_Instruction_: Leave out the pictures and restate the rest of the data exactly.

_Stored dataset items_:
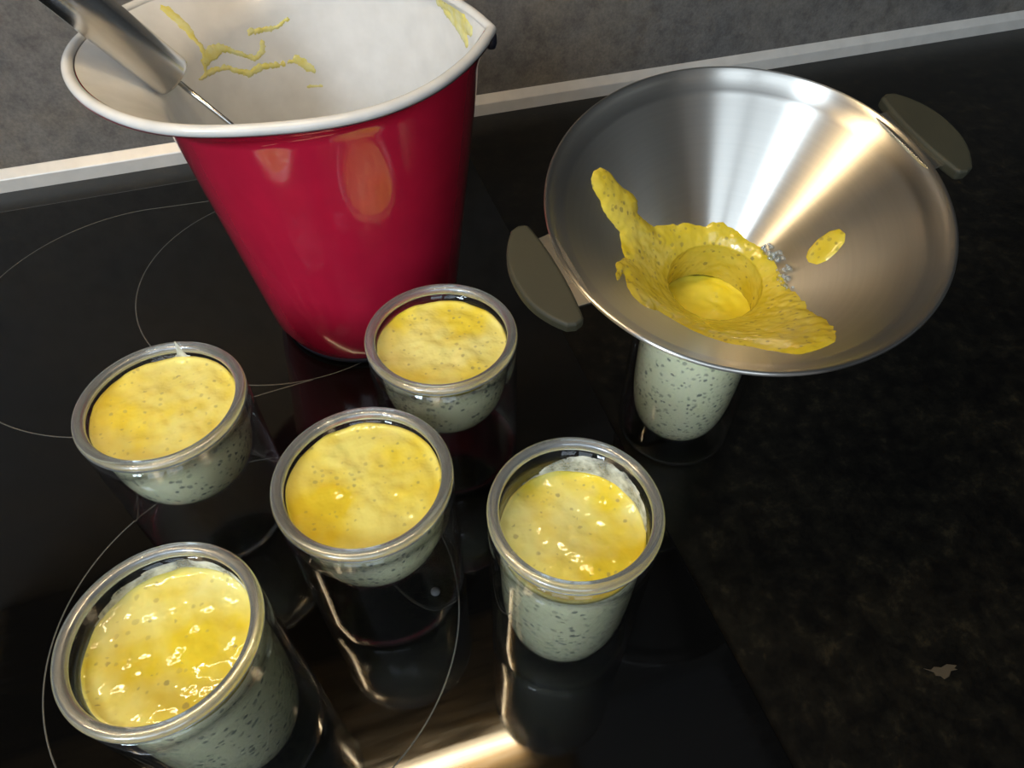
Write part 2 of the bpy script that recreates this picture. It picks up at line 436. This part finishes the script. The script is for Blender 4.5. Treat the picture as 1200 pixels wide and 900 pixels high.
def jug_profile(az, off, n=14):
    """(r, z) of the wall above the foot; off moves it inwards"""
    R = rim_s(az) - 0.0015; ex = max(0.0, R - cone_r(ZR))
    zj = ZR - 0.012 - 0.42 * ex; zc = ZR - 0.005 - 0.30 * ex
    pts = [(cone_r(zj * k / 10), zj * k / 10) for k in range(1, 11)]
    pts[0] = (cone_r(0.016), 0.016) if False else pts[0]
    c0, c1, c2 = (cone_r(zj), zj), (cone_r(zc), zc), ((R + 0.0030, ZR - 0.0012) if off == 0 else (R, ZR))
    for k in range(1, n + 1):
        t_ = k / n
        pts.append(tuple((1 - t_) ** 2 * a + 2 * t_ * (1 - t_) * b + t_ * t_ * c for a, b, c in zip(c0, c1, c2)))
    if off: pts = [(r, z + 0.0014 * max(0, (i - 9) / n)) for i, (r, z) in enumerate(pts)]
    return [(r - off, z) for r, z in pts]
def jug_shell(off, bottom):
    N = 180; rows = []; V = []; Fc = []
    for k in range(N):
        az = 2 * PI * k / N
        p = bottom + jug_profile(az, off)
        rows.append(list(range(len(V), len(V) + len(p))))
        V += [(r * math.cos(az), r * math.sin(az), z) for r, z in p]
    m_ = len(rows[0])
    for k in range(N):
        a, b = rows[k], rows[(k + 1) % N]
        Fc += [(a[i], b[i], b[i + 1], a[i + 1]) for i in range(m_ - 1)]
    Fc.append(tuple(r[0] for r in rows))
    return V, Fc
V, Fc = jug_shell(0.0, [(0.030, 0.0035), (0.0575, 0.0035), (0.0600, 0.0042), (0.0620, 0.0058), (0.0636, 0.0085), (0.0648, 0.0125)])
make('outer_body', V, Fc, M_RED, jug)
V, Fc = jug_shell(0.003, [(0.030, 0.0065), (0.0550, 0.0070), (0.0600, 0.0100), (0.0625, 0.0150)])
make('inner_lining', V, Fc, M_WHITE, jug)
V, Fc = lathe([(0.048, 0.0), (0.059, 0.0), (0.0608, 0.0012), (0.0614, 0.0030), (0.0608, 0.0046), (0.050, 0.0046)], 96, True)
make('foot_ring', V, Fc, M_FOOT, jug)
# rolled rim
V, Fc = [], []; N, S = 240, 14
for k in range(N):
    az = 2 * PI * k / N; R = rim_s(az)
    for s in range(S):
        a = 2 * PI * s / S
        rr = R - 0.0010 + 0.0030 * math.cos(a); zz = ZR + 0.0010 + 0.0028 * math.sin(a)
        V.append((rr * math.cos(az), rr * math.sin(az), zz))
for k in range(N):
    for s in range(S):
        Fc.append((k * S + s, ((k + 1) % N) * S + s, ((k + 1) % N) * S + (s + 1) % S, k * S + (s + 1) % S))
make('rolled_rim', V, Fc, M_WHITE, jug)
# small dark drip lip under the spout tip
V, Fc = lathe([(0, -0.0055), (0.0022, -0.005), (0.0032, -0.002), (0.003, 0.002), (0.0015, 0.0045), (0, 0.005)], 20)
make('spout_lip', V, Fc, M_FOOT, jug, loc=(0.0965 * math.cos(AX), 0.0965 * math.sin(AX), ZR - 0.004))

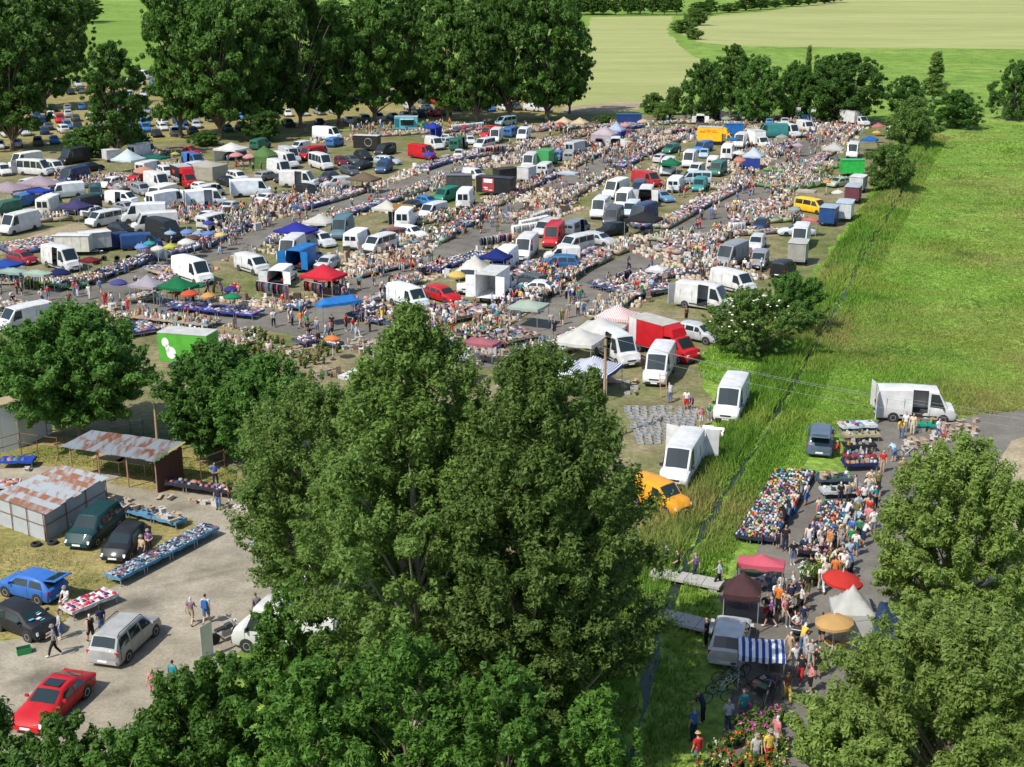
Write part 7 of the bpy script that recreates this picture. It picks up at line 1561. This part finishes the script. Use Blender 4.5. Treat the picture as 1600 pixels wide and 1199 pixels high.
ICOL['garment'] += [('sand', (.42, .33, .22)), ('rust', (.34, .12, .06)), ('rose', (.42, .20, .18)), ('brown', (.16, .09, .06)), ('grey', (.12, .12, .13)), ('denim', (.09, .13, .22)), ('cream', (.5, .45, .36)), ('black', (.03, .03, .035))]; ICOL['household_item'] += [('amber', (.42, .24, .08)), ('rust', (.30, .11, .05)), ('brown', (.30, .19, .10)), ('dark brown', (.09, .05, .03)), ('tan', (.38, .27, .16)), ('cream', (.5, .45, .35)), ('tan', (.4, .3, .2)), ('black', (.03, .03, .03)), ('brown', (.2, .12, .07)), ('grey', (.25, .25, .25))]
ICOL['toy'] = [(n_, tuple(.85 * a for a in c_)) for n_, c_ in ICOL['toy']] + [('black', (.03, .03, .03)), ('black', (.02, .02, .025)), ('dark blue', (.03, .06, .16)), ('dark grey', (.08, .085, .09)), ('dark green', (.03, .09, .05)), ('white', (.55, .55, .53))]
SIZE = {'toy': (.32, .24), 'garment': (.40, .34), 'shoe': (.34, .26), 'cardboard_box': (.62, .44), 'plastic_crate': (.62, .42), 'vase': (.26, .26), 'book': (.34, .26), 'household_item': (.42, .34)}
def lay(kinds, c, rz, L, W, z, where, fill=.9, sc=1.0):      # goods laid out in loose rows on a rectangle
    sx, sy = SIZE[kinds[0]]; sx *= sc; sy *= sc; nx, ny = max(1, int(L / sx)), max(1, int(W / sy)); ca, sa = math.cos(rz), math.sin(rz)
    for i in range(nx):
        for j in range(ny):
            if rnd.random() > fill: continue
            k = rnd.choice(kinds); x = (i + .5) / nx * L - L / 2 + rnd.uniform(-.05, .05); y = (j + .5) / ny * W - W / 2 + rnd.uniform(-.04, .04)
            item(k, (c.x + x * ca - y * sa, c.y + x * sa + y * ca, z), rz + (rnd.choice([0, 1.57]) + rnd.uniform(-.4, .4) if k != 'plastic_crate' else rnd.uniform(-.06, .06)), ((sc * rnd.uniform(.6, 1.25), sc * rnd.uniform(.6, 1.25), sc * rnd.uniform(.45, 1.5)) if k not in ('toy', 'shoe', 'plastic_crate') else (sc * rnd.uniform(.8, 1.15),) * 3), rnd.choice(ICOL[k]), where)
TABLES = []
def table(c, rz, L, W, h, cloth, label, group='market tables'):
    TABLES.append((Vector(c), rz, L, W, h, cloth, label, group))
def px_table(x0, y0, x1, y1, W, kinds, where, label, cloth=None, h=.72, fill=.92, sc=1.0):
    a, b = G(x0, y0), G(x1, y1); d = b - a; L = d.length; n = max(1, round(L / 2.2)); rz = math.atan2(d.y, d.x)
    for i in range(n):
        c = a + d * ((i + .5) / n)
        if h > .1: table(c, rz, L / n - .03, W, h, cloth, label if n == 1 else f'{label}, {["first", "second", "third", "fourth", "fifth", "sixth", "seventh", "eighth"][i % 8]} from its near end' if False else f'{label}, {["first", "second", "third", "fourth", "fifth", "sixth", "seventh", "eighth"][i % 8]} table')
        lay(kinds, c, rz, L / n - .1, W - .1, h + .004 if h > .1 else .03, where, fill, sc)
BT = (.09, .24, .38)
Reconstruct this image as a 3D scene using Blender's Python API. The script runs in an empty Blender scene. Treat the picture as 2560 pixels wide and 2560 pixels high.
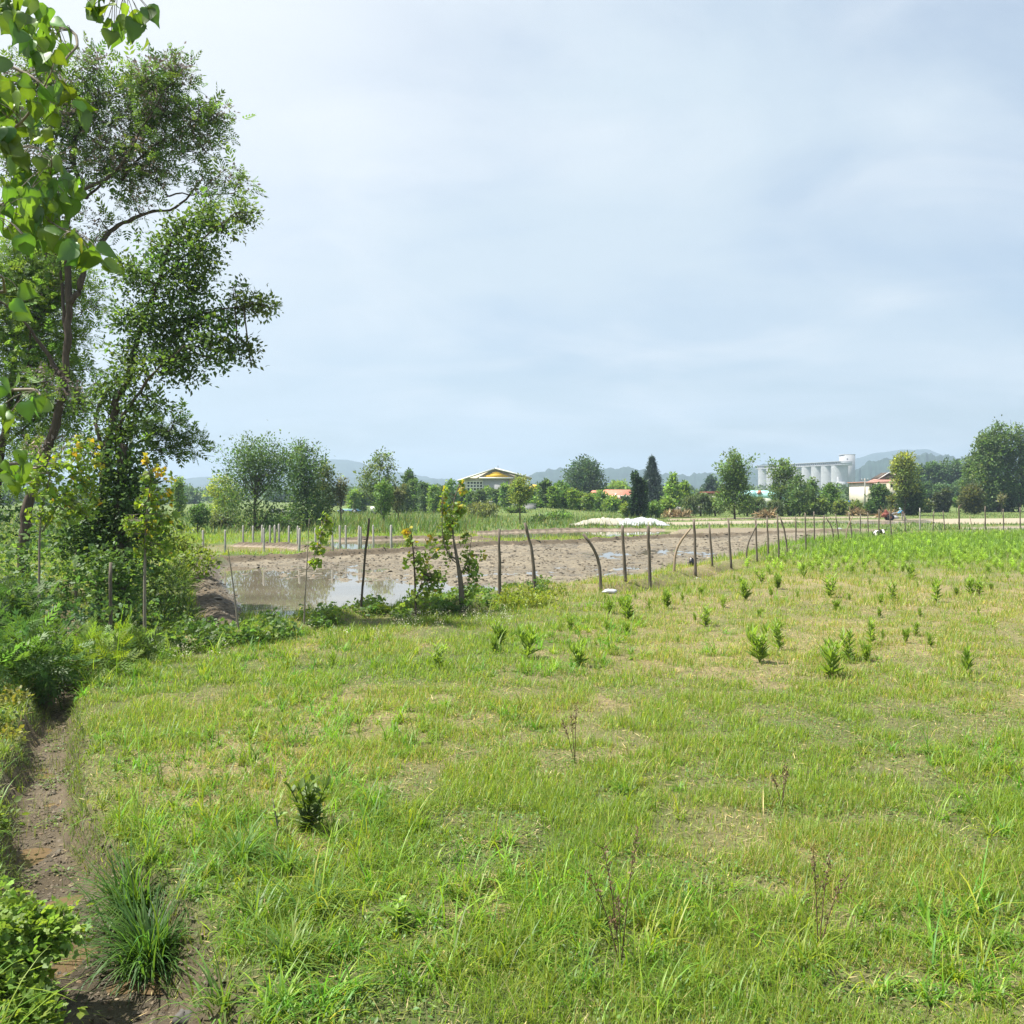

_Full response_:
Write part 2 of the bpy script that recreates this picture. It picks up at line 436. This part finishes the script. The script is for Blender 4.5. Treat the picture as 1200 pixels wide and 900 pixels high.
def jug_profile(az, off, n=14):
    """(r, z) of the wall above the foot; off moves it inwards"""
    R = rim_s(az) - 0.0015; ex = max(0.0, R - cone_r(ZR))
    zj = ZR - 0.012 - 0.42 * ex; zc = ZR - 0.005 - 0.30 * ex
    pts = [(cone_r(zj * k / 10), zj * k / 10) for k in range(1, 11)]
    pts[0] = (cone_r(0.016), 0.016) if False else pts[0]
    c0, c1, c2 = (cone_r(zj), zj), (cone_r(zc), zc), ((R + 0.0030, ZR - 0.0012) if off == 0 else (R, ZR))
    for k in range(1, n + 1):
        t_ = k / n
        pts.append(tuple((1 - t_) ** 2 * a + 2 * t_ * (1 - t_) * b + t_ * t_ * c for a, b, c in zip(c0, c1, c2)))
    if off: pts = [(r, z + 0.0014 * max(0, (i - 9) / n)) for i, (r, z) in enumerate(pts)]
    return [(r - off, z) for r, z in pts]
def jug_shell(off, bottom):
    N = 180; rows = []; V = []; Fc = []
    for k in range(N):
        az = 2 * PI * k / N
        p = bottom + jug_profile(az, off)
        rows.append(list(range(len(V), len(V) + len(p))))
        V += [(r * math.cos(az), r * math.sin(az), z) for r, z in p]
    m_ = len(rows[0])
    for k in range(N):
        a, b = rows[k], rows[(k + 1) % N]
        Fc += [(a[i], b[i], b[i + 1], a[i + 1]) for i in range(m_ - 1)]
    Fc.append(tuple(r[0] for r in rows))
    return V, Fc
V, Fc = jug_shell(0.0, [(0.030, 0.0035), (0.0575, 0.0035), (0.0600, 0.0042), (0.0620, 0.0058), (0.0636, 0.0085), (0.0648, 0.0125)])
make('outer_body', V, Fc, M_RED, jug)
V, Fc = jug_shell(0.003, [(0.030, 0.0065), (0.0550, 0.0070), (0.0600, 0.0100), (0.0625, 0.0150)])
make('inner_lining', V, Fc, M_WHITE, jug)
V, Fc = lathe([(0.048, 0.0), (0.059, 0.0), (0.0608, 0.0012), (0.0614, 0.0030), (0.0608, 0.0046), (0.050, 0.0046)], 96, True)
make('foot_ring', V, Fc, M_FOOT, jug)
# rolled rim
V, Fc = [], []; N, S = 240, 14
for k in range(N):
    az = 2 * PI * k / N; R = rim_s(az)
    for s in range(S):
        a = 2 * PI * s / S
        rr = R - 0.0010 + 0.0030 * math.cos(a); zz = ZR + 0.0010 + 0.0028 * math.sin(a)
        V.append((rr * math.cos(az), rr * math.sin(az), zz))
for k in range(N):
    for s in range(S):
        Fc.append((k * S + s, ((k + 1) % N) * S + s, ((k + 1) % N) * S + (s + 1) % S, k * S + (s + 1) % S))
make('rolled_rim', V, Fc, M_WHITE, jug)
# small dark drip lip under the spout tip
V, Fc = lathe([(0, -0.0055), (0.0022, -0.005), (0.0032, -0.002), (0.003, 0.002), (0.0015, 0.0045), (0, 0.005)], 20)
make('spout_lip', V, Fc, M_FOOT, jug, loc=(0.0965 * math.cos(AX), 0.0965 * math.sin(AX), ZR - 0.004))

Write part 7 of the bpy script that recreates this picture. It picks up at line 1561. This part finishes the script. Use Blender 4.5. Treat the picture as 1600 pixels wide and 1199 pixels high.
ICOL['garment'] += [('sand', (.42, .33, .22)), ('rust', (.34, .12, .06)), ('rose', (.42, .20, .18)), ('brown', (.16, .09, .06)), ('grey', (.12, .12, .13)), ('denim', (.09, .13, .22)), ('cream', (.5, .45, .36)), ('black', (.03, .03, .035))]; ICOL['household_item'] += [('amber', (.42, .24, .08)), ('rust', (.30, .11, .05)), ('brown', (.30, .19, .10)), ('dark brown', (.09, .05, .03)), ('tan', (.38, .27, .16)), ('cream', (.5, .45, .35)), ('tan', (.4, .3, .2)), ('black', (.03, .03, .03)), ('brown', (.2, .12, .07)), ('grey', (.25, .25, .25))]
ICOL['toy'] = [(n_, tuple(.85 * a for a in c_)) for n_, c_ in ICOL['toy']] + [('black', (.03, .03, .03)), ('black', (.02, .02, .025)), ('dark blue', (.03, .06, .16)), ('dark grey', (.08, .085, .09)), ('dark green', (.03, .09, .05)), ('white', (.55, .55, .53))]
SIZE = {'toy': (.32, .24), 'garment': (.40, .34), 'shoe': (.34, .26), 'cardboard_box': (.62, .44), 'plastic_crate': (.62, .42), 'vase': (.26, .26), 'book': (.34, .26), 'household_item': (.42, .34)}
def lay(kinds, c, rz, L, W, z, where, fill=.9, sc=1.0):      # goods laid out in loose rows on a rectangle
    sx, sy = SIZE[kinds[0]]; sx *= sc; sy *= sc; nx, ny = max(1, int(L / sx)), max(1, int(W / sy)); ca, sa = math.cos(rz), math.sin(rz)
    for i in range(nx):
        for j in range(ny):
            if rnd.random() > fill: continue
            k = rnd.choice(kinds); x = (i + .5) / nx * L - L / 2 + rnd.uniform(-.05, .05); y = (j + .5) / ny * W - W / 2 + rnd.uniform(-.04, .04)
            item(k, (c.x + x * ca - y * sa, c.y + x * sa + y * ca, z), rz + (rnd.choice([0, 1.57]) + rnd.uniform(-.4, .4) if k != 'plastic_crate' else rnd.uniform(-.06, .06)), ((sc * rnd.uniform(.6, 1.25), sc * rnd.uniform(.6, 1.25), sc * rnd.uniform(.45, 1.5)) if k not in ('toy', 'shoe', 'plastic_crate') else (sc * rnd.uniform(.8, 1.15),) * 3), rnd.choice(ICOL[k]), where)
TABLES = []
def table(c, rz, L, W, h, cloth, label, group='market tables'):
    TABLES.append((Vector(c), rz, L, W, h, cloth, label, group))
def px_table(x0, y0, x1, y1, W, kinds, where, label, cloth=None, h=.72, fill=.92, sc=1.0):
    a, b = G(x0, y0), G(x1, y1); d = b - a; L = d.length; n = max(1, round(L / 2.2)); rz = math.atan2(d.y, d.x)
    for i in range(n):
        c = a + d * ((i + .5) / n)
        if h > .1: table(c, rz, L / n - .03, W, h, cloth, label if n == 1 else f'{label}, {["first", "second", "third", "fourth", "fifth", "sixth", "seventh", "eighth"][i % 8]} from its near end' if False else f'{label}, {["first", "second", "third", "fourth", "fifth", "sixth", "seventh", "eighth"][i % 8]} table')
        lay(kinds, c, rz, L / n - .1, W - .1, h + .004 if h > .1 else .03, where, fill, sc)
BT = (.09, .24, .38)
Reconstruct this image as a 3D scene using Blender's Python API. The script runs in an empty Blender scene. Treat the picture as 2560 pixels wide and 2560 pixels high.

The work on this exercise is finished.